Создание колхозной собственности означает новый шаг к действительной свободе труженика села — свободе от кап­ризов природы, от гнета эксплуататоров, от привилегий соб­ственников. И именно поэтому коллективизация явилась рево­люционным событием, равным по значению Октябрьской ре­волюции. Более того, коллективизация не завершает, а лишь открывает период коренных преобразований всей технологии, социологии, психологии и культуры деревни.

Всей системой событий и художественных образов Шоло­хов ставит важнейший вопрос диалектики социального скач­ка: как его совершить, какую социальную форму создавать после того, как старая опрокинута? Здесь принципиальное значение имеет спор Давыдова с Макаром Нагульновым. Нет аптекарских весов, на которых можно было бы взвешивать исторические возможности развития. Нелегко выбрать мо­мент перехода к новым социальным отношениям, нелегко определить и их конкретную форму. Тут крайне важен опыт масс, опыт миллионов. Шолохов с поразительной силой по­казывает, как был найден верный путь обобществления в ходе коллективизации. Макар Нагульнов был не прав, забегая впе­ред, не находя верного соотношения личных и коллективных интересов. Но тут не следует забывать, что он всегда был и будет нужен Семену Давыдову, как разведчик новых путей, как Че Гевара.

В образе Семена Давыдова проявилась черта, названная Лениным революционным идеализмом русского пролетариата. В этом заключено и стремление к возвышенной цели, свободной  от корысти, и самоотверженность до самопожертвования, готовность прийти на помощь слабому и страдающему, ясный ум борца и романтическая устремленность в будущее. Только такие люди могли и умели вести за собой крестьянство по неведомым путям преобразования мелкого производства на широких общественных началах совместного труда. Шаг за шагом в романах Шолохова вскрывается направ­ленность исторического процесса: ликвидация мелкого про­изводства и замена его крупным общественным; создание кол­лективных производительных сил, освобождающих человека от рабской зависимости по отношению к природе; последова­тельная ликвидация привилегий сословия, собственности; ста­новление свободной личности советского человека.
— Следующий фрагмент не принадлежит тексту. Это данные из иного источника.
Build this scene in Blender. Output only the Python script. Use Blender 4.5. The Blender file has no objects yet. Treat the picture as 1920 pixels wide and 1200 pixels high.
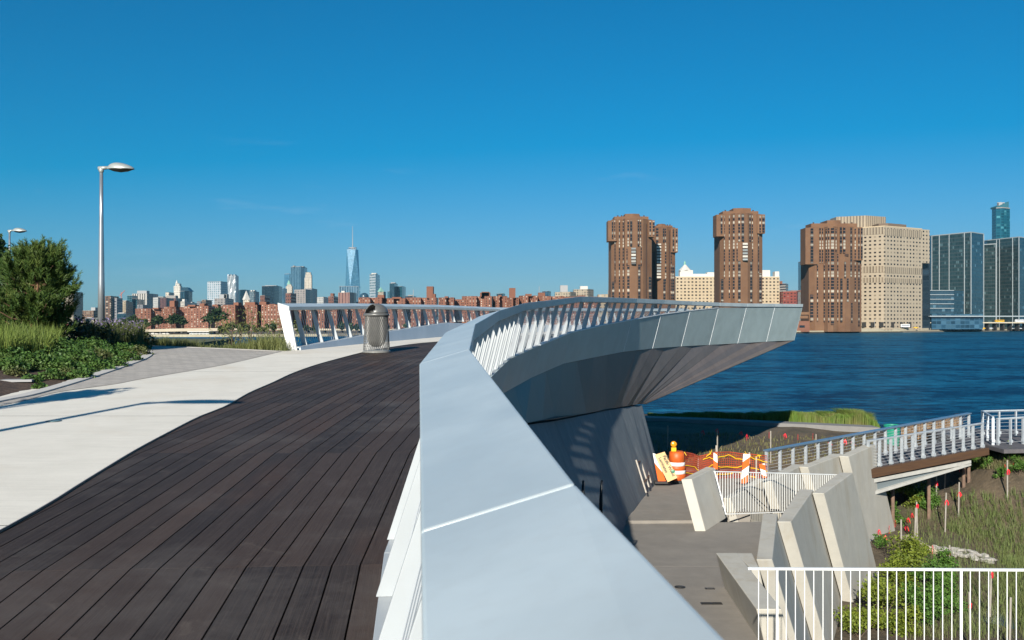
import bpy, math, random
import numpy as np
from mathutils import Vector, Matrix
random.seed(7); rng = np.random.default_rng(7)
R = math.radians
sc = bpy.context.scene
COL = sc.collection
ZC = 10.5            # camera height above the river
F = 1780.0           # focal length in photo pixels
HOR = 604.0
SUN_HEAD, SUN_ALT = 15.0, 24.0   # shadows run 16 degrees right of the view, low morning sun

# ---------------------------------------------------------------- camera, world, sun, exposure
cd = bpy.data.cameras.new('camera'); cam = bpy.data.objects.new('camera', cd); COL.objects.link(cam)
cam.location = (0, 0, ZC); cam.rotation_euler = (R(90), 0, 0)
cd.sensor_width = 36; cd.lens = F / 1920 * 36; cd.shift_y = (HOR - 600) / 1920
cd.clip_start = 0.05; cd.clip_end = 30000
cd.dof.use_dof = True; cd.dof.focus_distance = 22; cd.dof.aperture_fstop = 11
sc.camera = cam
w = bpy.data.worlds.new('World'); sc.world = w; w.use_nodes = True
nt = w.node_tree; nt.nodes.clear()
sky = nt.nodes.new('ShaderNodeTexSky'); sky.sky_type = 'NISHITA'; sky.sun_disc = False
sky.sun_elevation = R(SUN_ALT); sky.sun_rotation = R(180 + SUN_HEAD)
sky.altitude = 0; sky.air_density = 1.0; sky.dust_density = 0.25; sky.ozone_density = 4.5
bg = nt.nodes.new('ShaderNodeBackground'); bg.inputs[1].default_value = 0.084
wo = nt.nodes.new('ShaderNodeOutputWorld')
# faint cirrus wisps over the sky texture
tcw = nt.nodes.new('ShaderNodeTexCoord'); mpw = nt.nodes.new('ShaderNodeMapping'); mpw.inputs['Scale'].default_value = (2.2, 2.2, 15)
mpw.inputs['Rotation'].default_value = (0, R(9), 0); mpw.inputs['Location'].default_value = (.35, 0, .5)
nzw = nt.nodes.new('ShaderNodeTexNoise'); nzw.inputs['Scale'].default_value = 3.2; nzw.inputs['Detail'].default_value = 9; nzw.inputs['Roughness'].default_value = .62
crw = nt.nodes.new('ShaderNodeValToRGB'); crw.color_ramp.elements[0].position = .60; crw.color_ramp.elements[1].position = .95
mxw = nt.nodes.new('ShaderNodeMixRGB'); mxw.inputs[2].default_value = (3.6, 4.6, 5.4, 1)
mlw = nt.nodes.new('ShaderNodeMath'); mlw.operation = 'MULTIPLY'; mlw.inputs[1].default_value = .34
L = nt.links
L.new(tcw.outputs['Generated'], mpw.inputs[0]); L.new(mpw.outputs[0], nzw.inputs[0]); L.new(nzw.outputs[0], crw.inputs[0])
spz = nt.nodes.new('ShaderNodeSeparateXYZ'); L.new(tcw.outputs['Generated'], spz.inputs[0]); mrz = nt.nodes.new('ShaderNodeMapRange'); mrz.inputs[1].default_value = .20; mrz.inputs[2].default_value = .13; L.new(spz.outputs[2], mrz.inputs[0])
mlz = nt.nodes.new('ShaderNodeMath'); mlz.operation = 'MULTIPLY'; L.new(mrz.outputs[0], mlz.inputs[0]); L.new(crw.outputs[0], mlz.inputs[1]); L.new(mlz.outputs[0], mlw.inputs[0]); L.new(mlw.outputs[0], mxw.inputs[0])
tint = nt.nodes.new('ShaderNodeMixRGB'); tint.blend_type = 'MULTIPLY'; tint.inputs[0].default_value = 1; tint.inputs[2].default_value = (.43, .41, .55, 1)
L.new(sky.outputs[0], tint.inputs[1]); spw = nt.nodes.new('ShaderNodeSeparateColor'); cbw = nt.nodes.new('ShaderNodeCombineColor'); sb = nt.nodes.new('ShaderNodeMath'); sb.operation = 'SUBTRACT'; sb.inputs[1].default_value = 1.12
mx0 = nt.nodes.new('ShaderNodeMath'); mx0.operation = 'MAXIMUM'; mx0.inputs[1].default_value = 0
L.new(tint.outputs[0], spw.inputs[0]); L.new(spw.outputs[0], sb.inputs[0]); L.new(sb.outputs[0], mx0.inputs[0]); L.new(mx0.outputs[0], cbw.inputs[0]); L.new(spw.outputs[1], cbw.inputs[1]); L.new(spw.outputs[2], cbw.inputs[2]); L.new(cbw.outputs[0], mxw.inputs[1]); L.new(mxw.outputs[0], bg.inputs[0]); L.new(bg.outputs[0], wo.inputs[0])
sd = bpy.data.lights.new('sun', 'SUN'); so = bpy.data.objects.new('sun', sd); COL.objects.link(so)
sd.energy = 4.15; sd.angle = R(0.5); sd.color = (1.0, .94, .83)
h = R(SUN_HEAD); a = R(SUN_ALT)
sdir = Vector((math.sin(h) * math.cos(a), math.cos(h) * math.cos(a), -math.sin(a)))
so.rotation_euler = sdir.to_track_quat('-Z', 'Y').to_euler()
sc.view_settings.view_transform = 'Standard'; sc.view_settings.look = 'None'
sc.view_settings.gamma = 1; sc.view_settings.exposure = 0.93
sc.cycles.max_bounces = 8

# ---------------------------------------------------------------- helpers
def P(px, py, Y):
    """point seen at photo position px,py when it stands Y metres away"""
    return ((px - 960) / F * Y, Y, ZC - (py - HOR) / F * Y)
def X_(px, Y): return (px - 960) / F * Y
def lerp(a, b, t): return a + (b - a) * t
def tri(q): return tuple(float(c) for c in q)

class M:
    def __init__(s): s.v = []; s.f = []; s.uv = []
    def add(s, vs, fs, uvs=None):
        o = len(s.v); s.v += [tri(q) for q in vs]
        for i, f in enumerate(fs):
            s.f.append(tuple(o + k for k in f)); s.uv.append(uvs[i] if uvs else [(0, 0)] * len(f))
        return s
    def quad(s, a, b, c, d): return s.add([a, b, c, d], [(0, 1, 2, 3)])
    def hexa(s, b, t):      # b, t : four bottom and four top points, same order (counter-clockwise from above)
        return s.add(list(b) + list(t), [(3, 2, 1, 0), (4, 5, 6, 7), (0, 1, 5, 4), (1, 2, 6, 5), (2, 3, 7, 6), (3, 0, 4, 7)])
    def box(s, c, d, rz=0, rx=0, ry=0):
        m = Matrix.Rotation(rz, 3, 'Z') @ Matrix.Rotation(rx, 3, 'X') @ Matrix.Rotation(ry, 3, 'Y'); c = Vector(c)
        p = [c + m @ Vector((x * d[0] / 2, y * d[1] / 2, z * d[2] / 2)) for z in (-1, 1) for x, y in ((-1, -1), (1, -1), (1, 1), (-1, 1))]
        return s.hexa(p[:4], p[4:])
    def prism(s, poly, z0, z1, u0=0):
        A = sum(poly[i][0] * poly[(i + 1) % len(poly)][1] - poly[(i + 1) % len(poly)][0] * poly[i][1] for i in range(len(poly)))
        if A < 0: poly = poly[::-1]
        n = len(poly); vs = [(x, y, z0) for x, y in poly] + [(x, y, z1) for x, y in poly]
        fs = []; uvs = []; u = u0
        for i in range(n):
            j = (i + 1) % n; l = math.dist(poly[i], poly[j])
            fs.append((i, j, n + j, n + i)); uvs.append([(u, z0), (u + l, z0), (u + l, z1), (u, z1)]); u += l
        fs.append(tuple(range(n, 2 * n))); uvs.append([(0, 0)] * n)
        fs.append(tuple(range(n))[::-1]); uvs.append([(0, 0)] * n)
        return s.add(vs, fs, uvs)
    def tube(s, path, r, n=8, cap=True):
        path = [Vector(q) for q in path]; rr = r if isinstance(r, (list, tuple)) else [r] * len(path)
        o = len(s.v); up0 = Vector((0, 0, 1))
        for i, q in enumerate(path):
            d = (path[min(i + 1, len(path) - 1)] - path[max(i - 1, 0)]).normalized()
            up = up0 if abs(d.dot(up0)) < .95 else Vector((1, 0, 0))
            a = d.cross(up).normalized(); b = d.cross(a)
            for k in range(n):
                t = 2 * math.pi * k / n; s.v.append(tri(q + (a * math.cos(t) + b * math.sin(t)) * rr[i]))
        for i in range(len(path) - 1):
            for k in range(n):
                k2 = (k + 1) % n; s.f.append((o + i * n + k, o + i * n + k2, o + (i + 1) * n + k2, o + (i + 1) * n + k)); s.uv.append([(0, 0)] * 4)
        if cap:
            e = o + (len(path) - 1) * n
            s.f.append(tuple(range(o, o + n))[::-1]); s.uv.append([(0, 0)] * n)
            s.f.append(tuple(range(e, e + n))); s.uv.append([(0, 0)] * n)
        return s
    def lathe(s, c, prof, n=24):     # prof: (r, z) list
        o = len(s.v)
        for r, z in prof:
            for k in range(n):
                t = 2 * math.pi * k / n; s.v.append((c[0] + r * math.cos(t), c[1] + r * math.sin(t), c[2] + z))
        for i in range(len(prof) - 1):
            for k in range(n):
                k2 = (k + 1) % n; s.f.append((o + i * n + k, o + i * n + k2, o + (i + 1) * n + k2, o + (i + 1) * n + k)); s.uv.append([(0, 0)] * 4)
        return s
    def mesh(s, name, mat, org=(0, 0, 0), smooth=False):
        me = bpy.data.meshes.new(name)
        me.from_pydata([(x - org[0], y - org[1], z - org[2]) for x, y, z in s.v], [], s.f)
        uvl = me.uv_layers.new(name='UVMap'); k = 0
        flat = [c for f in s.uv for uv in f for c in uv]
        uvl.data.foreach_set('uv', flat)
        if smooth: me.polygons.foreach_set('use_smooth', [True] * len(me.polygons))
        me.materials.append(mat); me.update()
        return me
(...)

Это историческое движение к действительной свободе сформировало советский общественный строй, который под­вергся суровым испытаниям в годы Великой Отечественной войны. “Сила и слабость учреждений и порядков любого на­рода определяется исходом войны и последствиями ее”,— пи­сал Ленин. Исход войны показал непобедимую силу нашего строя. Андрей Соколов утвердил и защитил внутреннюю сво­боду советского человека, над которой отныне не властны никакие исторические беды и несчастья. Советский народ отстоял свою свободу и социальные завоевания, свой путь к будущему.

 Зло рождается част­ной собственностью, всяческим угнетением, антагонистиче­скими столкновениями корыстных интересов — всей системой отношений эксплуататорского общества. Их революционный слом и преобразование — ключ к изменению человека.

При этом стихийные силы и отношения все более подчи­няются коллективному разуму, мудрому предвидению, силе интеллекта. Это не означает замены эмоции рассудком, стра­сти — расчетом, но сами эмоции и страсти приобретают все более разумный, гуманный, очеловеченный характер.

Творчество Шолохова имеет всемирно-историческое зна­чение, как поэтическое воплощение исторической необходи­мости, действительного движения широких слоев человече­ства к свободе. Наша страна сделала немало шагов по этому трудному и неизведанному пути. Но дорога впереди еще не близкая до полного торжества коммунистического идеала. Шолохов содействует этому движению, всем своим поэтиче­ским даром утверждая богатую, разностороннюю, развитую личность труженика, творца истории. Этот живой, реальный и прекрасный образ формируется всем его творчеством.